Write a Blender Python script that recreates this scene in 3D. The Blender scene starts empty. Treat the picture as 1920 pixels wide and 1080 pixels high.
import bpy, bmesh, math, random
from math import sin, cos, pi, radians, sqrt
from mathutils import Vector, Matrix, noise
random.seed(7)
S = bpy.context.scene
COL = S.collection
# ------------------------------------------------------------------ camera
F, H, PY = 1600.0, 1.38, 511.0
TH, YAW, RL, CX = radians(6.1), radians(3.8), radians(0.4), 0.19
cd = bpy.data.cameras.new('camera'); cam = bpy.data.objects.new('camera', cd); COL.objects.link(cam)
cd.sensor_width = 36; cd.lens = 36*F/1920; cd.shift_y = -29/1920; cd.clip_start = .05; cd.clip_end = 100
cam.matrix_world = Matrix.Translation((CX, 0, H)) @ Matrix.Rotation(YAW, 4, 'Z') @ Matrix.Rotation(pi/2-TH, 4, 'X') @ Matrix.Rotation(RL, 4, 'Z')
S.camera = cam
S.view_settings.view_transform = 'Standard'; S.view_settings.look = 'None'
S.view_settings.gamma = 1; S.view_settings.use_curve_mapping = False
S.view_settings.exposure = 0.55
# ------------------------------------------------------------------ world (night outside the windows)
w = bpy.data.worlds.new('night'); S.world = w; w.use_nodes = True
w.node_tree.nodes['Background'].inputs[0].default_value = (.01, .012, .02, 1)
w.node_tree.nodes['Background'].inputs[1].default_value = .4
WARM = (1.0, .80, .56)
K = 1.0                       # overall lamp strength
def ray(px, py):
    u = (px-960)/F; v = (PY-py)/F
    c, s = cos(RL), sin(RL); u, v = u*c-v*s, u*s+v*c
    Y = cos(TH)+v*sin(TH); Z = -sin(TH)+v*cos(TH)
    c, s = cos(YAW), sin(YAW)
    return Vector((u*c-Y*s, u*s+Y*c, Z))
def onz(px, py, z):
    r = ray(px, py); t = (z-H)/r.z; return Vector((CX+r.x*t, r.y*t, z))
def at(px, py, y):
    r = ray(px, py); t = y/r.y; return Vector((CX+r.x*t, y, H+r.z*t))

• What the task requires
Each line holding "scene" must be found and copied.

• The completed task
Write a Blender Python script that recreates this scene in 3D. The Blender scene starts empty. Treat the picture as 1920 pixels wide and 1080 pixels high.
S = bpy.context.scene